GOAL:
Take the listing and print it in full, exactly as given.

━━━━━━━━━━━━━━━━

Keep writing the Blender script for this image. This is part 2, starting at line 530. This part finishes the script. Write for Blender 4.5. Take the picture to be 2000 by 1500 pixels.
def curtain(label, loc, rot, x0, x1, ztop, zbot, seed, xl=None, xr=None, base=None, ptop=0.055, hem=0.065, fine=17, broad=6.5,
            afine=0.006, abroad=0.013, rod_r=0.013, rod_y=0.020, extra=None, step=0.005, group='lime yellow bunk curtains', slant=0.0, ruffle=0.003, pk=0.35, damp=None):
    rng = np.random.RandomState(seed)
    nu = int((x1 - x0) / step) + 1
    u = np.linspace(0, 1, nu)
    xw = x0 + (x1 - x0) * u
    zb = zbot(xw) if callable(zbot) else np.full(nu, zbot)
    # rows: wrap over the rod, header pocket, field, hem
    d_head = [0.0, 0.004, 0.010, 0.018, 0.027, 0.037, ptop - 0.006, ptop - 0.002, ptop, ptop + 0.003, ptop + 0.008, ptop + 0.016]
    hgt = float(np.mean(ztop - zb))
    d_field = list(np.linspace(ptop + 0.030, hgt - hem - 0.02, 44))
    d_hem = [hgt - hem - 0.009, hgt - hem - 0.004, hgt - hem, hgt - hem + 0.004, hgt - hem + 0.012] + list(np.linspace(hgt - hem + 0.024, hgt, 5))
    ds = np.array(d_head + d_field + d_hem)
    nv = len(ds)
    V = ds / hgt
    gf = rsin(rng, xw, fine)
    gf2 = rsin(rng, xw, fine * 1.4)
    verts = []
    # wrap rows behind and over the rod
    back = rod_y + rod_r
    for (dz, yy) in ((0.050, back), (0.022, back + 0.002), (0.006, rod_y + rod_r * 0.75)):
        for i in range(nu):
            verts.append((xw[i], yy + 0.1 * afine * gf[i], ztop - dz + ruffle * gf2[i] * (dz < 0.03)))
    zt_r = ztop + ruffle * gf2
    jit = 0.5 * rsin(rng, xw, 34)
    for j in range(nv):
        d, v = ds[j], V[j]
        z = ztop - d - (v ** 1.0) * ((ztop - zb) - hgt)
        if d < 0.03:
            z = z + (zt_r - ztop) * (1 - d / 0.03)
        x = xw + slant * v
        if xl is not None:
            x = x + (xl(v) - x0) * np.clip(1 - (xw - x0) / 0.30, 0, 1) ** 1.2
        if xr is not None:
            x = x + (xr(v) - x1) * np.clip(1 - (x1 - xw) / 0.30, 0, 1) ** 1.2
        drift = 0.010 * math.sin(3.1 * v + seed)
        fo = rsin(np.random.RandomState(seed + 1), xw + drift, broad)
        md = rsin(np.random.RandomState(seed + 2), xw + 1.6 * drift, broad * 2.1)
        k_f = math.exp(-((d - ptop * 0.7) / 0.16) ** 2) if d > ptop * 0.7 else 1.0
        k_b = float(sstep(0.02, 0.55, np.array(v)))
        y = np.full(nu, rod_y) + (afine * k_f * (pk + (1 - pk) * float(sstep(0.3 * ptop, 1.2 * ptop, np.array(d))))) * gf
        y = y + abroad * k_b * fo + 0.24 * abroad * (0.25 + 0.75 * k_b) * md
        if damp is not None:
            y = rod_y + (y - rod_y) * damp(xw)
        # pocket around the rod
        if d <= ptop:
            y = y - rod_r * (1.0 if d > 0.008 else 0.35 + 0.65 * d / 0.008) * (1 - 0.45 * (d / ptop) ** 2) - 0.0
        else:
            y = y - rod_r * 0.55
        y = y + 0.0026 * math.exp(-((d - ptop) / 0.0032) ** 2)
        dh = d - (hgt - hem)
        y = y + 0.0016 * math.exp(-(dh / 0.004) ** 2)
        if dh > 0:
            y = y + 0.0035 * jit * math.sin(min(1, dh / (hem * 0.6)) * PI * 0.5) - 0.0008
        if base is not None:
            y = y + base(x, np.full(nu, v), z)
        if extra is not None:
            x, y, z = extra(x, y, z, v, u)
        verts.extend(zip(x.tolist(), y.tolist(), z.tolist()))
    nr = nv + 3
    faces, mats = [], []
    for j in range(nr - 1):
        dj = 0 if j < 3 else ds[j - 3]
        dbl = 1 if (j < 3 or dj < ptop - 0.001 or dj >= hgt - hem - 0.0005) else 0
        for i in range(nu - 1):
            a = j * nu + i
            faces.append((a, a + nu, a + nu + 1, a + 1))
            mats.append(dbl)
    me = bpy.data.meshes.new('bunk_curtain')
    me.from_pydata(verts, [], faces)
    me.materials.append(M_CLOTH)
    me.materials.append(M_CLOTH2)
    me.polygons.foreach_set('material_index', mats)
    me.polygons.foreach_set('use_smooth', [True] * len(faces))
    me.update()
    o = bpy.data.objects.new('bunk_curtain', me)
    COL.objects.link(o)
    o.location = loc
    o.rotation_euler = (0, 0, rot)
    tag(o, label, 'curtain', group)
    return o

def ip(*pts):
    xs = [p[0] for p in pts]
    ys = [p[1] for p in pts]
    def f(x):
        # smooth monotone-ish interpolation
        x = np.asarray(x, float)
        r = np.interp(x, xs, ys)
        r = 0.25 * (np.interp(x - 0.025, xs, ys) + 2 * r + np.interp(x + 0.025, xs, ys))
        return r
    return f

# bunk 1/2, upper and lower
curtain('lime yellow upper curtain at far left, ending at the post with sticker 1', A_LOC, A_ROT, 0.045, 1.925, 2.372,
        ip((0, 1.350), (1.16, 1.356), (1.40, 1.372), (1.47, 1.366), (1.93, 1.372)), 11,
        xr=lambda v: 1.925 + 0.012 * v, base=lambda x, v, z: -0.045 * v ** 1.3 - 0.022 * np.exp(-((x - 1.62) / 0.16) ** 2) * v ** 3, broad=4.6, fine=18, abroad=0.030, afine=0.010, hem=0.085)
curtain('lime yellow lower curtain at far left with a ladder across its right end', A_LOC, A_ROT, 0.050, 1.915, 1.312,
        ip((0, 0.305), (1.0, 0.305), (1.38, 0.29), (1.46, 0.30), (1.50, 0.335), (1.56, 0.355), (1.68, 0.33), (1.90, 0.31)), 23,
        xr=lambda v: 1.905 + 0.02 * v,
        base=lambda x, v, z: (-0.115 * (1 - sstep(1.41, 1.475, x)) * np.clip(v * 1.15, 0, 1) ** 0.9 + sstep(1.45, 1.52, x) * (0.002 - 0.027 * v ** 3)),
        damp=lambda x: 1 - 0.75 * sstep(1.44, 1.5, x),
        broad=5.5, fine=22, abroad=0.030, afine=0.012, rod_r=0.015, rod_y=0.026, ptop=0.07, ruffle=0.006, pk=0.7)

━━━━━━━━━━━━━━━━

ANSWER IN FULL:
Keep writing the Blender script for this image. This is part 2, starting at line 530. This part finishes the script. Write for Blender 4.5. Take the picture to be 2000 by 1500 pixels.
def curtain(label, loc, rot, x0, x1, ztop, zbot, seed, xl=None, xr=None, base=None, ptop=0.055, hem=0.065, fine=17, broad=6.5,
            afine=0.006, abroad=0.013, rod_r=0.013, rod_y=0.020, extra=None, step=0.005, group='lime yellow bunk curtains', slant=0.0, ruffle=0.003, pk=0.35, damp=None):
    rng = np.random.RandomState(seed)
    nu = int((x1 - x0) / step) + 1
    u = np.linspace(0, 1, nu)
    xw = x0 + (x1 - x0) * u
    zb = zbot(xw) if callable(zbot) else np.full(nu, zbot)
    # rows: wrap over the rod, header pocket, field, hem
    d_head = [0.0, 0.004, 0.010, 0.018, 0.027, 0.037, ptop - 0.006, ptop - 0.002, ptop, ptop + 0.003, ptop + 0.008, ptop + 0.016]
    hgt = float(np.mean(ztop - zb))
    d_field = list(np.linspace(ptop + 0.030, hgt - hem - 0.02, 44))
    d_hem = [hgt - hem - 0.009, hgt - hem - 0.004, hgt - hem, hgt - hem + 0.004, hgt - hem + 0.012] + list(np.linspace(hgt - hem + 0.024, hgt, 5))
    ds = np.array(d_head + d_field + d_hem)
    nv = len(ds)
    V = ds / hgt
    gf = rsin(rng, xw, fine)
    gf2 = rsin(rng, xw, fine * 1.4)
    verts = []
    # wrap rows behind and over the rod
    back = rod_y + rod_r
    for (dz, yy) in ((0.050, back), (0.022, back + 0.002), (0.006, rod_y + rod_r * 0.75)):
        for i in range(nu):
            verts.append((xw[i], yy + 0.1 * afine * gf[i], ztop - dz + ruffle * gf2[i] * (dz < 0.03)))
    zt_r = ztop + ruffle * gf2
    jit = 0.5 * rsin(rng, xw, 34)
    for j in range(nv):
        d, v = ds[j], V[j]
        z = ztop - d - (v ** 1.0) * ((ztop - zb) - hgt)
        if d < 0.03:
            z = z + (zt_r - ztop) * (1 - d / 0.03)
        x = xw + slant * v
        if xl is not None:
            x = x + (xl(v) - x0) * np.clip(1 - (xw - x0) / 0.30, 0, 1) ** 1.2
        if xr is not None:
            x = x + (xr(v) - x1) * np.clip(1 - (x1 - xw) / 0.30, 0, 1) ** 1.2
        drift = 0.010 * math.sin(3.1 * v + seed)
        fo = rsin(np.random.RandomState(seed + 1), xw + drift, broad)
        md = rsin(np.random.RandomState(seed + 2), xw + 1.6 * drift, broad * 2.1)
        k_f = math.exp(-((d - ptop * 0.7) / 0.16) ** 2) if d > ptop * 0.7 else 1.0
        k_b = float(sstep(0.02, 0.55, np.array(v)))
        y = np.full(nu, rod_y) + (afine * k_f * (pk + (1 - pk) * float(sstep(0.3 * ptop, 1.2 * ptop, np.array(d))))) * gf
        y = y + abroad * k_b * fo + 0.24 * abroad * (0.25 + 0.75 * k_b) * md
        if damp is not None:
            y = rod_y + (y - rod_y) * damp(xw)
        # pocket around the rod
        if d <= ptop:
            y = y - rod_r * (1.0 if d > 0.008 else 0.35 + 0.65 * d / 0.008) * (1 - 0.45 * (d / ptop) ** 2) - 0.0
        else:
            y = y - rod_r * 0.55
        y = y + 0.0026 * math.exp(-((d - ptop) / 0.0032) ** 2)
        dh = d - (hgt - hem)
        y = y + 0.0016 * math.exp(-(dh / 0.004) ** 2)
        if dh > 0:
            y = y + 0.0035 * jit * math.sin(min(1, dh / (hem * 0.6)) * PI * 0.5) - 0.0008
        if base is not None:
            y = y + base(x, np.full(nu, v), z)
        if extra is not None:
            x, y, z = extra(x, y, z, v, u)
        verts.extend(zip(x.tolist(), y.tolist(), z.tolist()))
    nr = nv + 3
    faces, mats = [], []
    for j in range(nr - 1):
        dj = 0 if j < 3 else ds[j - 3]
        dbl = 1 if (j < 3 or dj < ptop - 0.001 or dj >= hgt - hem - 0.0005) else 0
        for i in range(nu - 1):
            a = j * nu + i
            faces.append((a, a + nu, a + nu + 1, a + 1))
            mats.append(dbl)
    me = bpy.data.meshes.new('bunk_curtain')
    me.from_pydata(verts, [], faces)
    me.materials.append(M_CLOTH)
    me.materials.append(M_CLOTH2)
    me.polygons.foreach_set('material_index', mats)
    me.polygons.foreach_set('use_smooth', [True] * len(faces))
    me.update()
    o = bpy.data.objects.new('bunk_curtain', me)
    COL.objects.link(o)
    o.location = loc
    o.rotation_euler = (0, 0, rot)
    tag(o, label, 'curtain', group)
    return o

def ip(*pts):
    xs = [p[0] for p in pts]
    ys = [p[1] for p in pts]
    def f(x):
        # smooth monotone-ish interpolation
        x = np.asarray(x, float)
        r = np.interp(x, xs, ys)
        r = 0.25 * (np.interp(x - 0.025, xs, ys) + 2 * r + np.interp(x + 0.025, xs, ys))
        return r
    return f

# bunk 1/2, upper and lower
curtain('lime yellow upper curtain at far left, ending at the post with sticker 1', A_LOC, A_ROT, 0.045, 1.925, 2.372,
        ip((0, 1.350), (1.16, 1.356), (1.40, 1.372), (1.47, 1.366), (1.93, 1.372)), 11,
        xr=lambda v: 1.925 + 0.012 * v, base=lambda x, v, z: -0.045 * v ** 1.3 - 0.022 * np.exp(-((x - 1.62) / 0.16) ** 2) * v ** 3, broad=4.6, fine=18, abroad=0.030, afine=0.010, hem=0.085)
curtain('lime yellow lower curtain at far left with a ladder across its right end', A_LOC, A_ROT, 0.050, 1.915, 1.312,
        ip((0, 0.305), (1.0, 0.305), (1.38, 0.29), (1.46, 0.30), (1.50, 0.335), (1.56, 0.355), (1.68, 0.33), (1.90, 0.31)), 23,
        xr=lambda v: 1.905 + 0.02 * v,
        base=lambda x, v, z: (-0.115 * (1 - sstep(1.41, 1.475, x)) * np.clip(v * 1.15, 0, 1) ** 0.9 + sstep(1.45, 1.52, x) * (0.002 - 0.027 * v ** 3)),
        damp=lambda x: 1 - 0.75 * sstep(1.44, 1.5, x),
        broad=5.5, fine=22, abroad=0.030, afine=0.012, rod_r=0.015, rod_y=0.026, ptop=0.07, ruffle=0.006, pk=0.7)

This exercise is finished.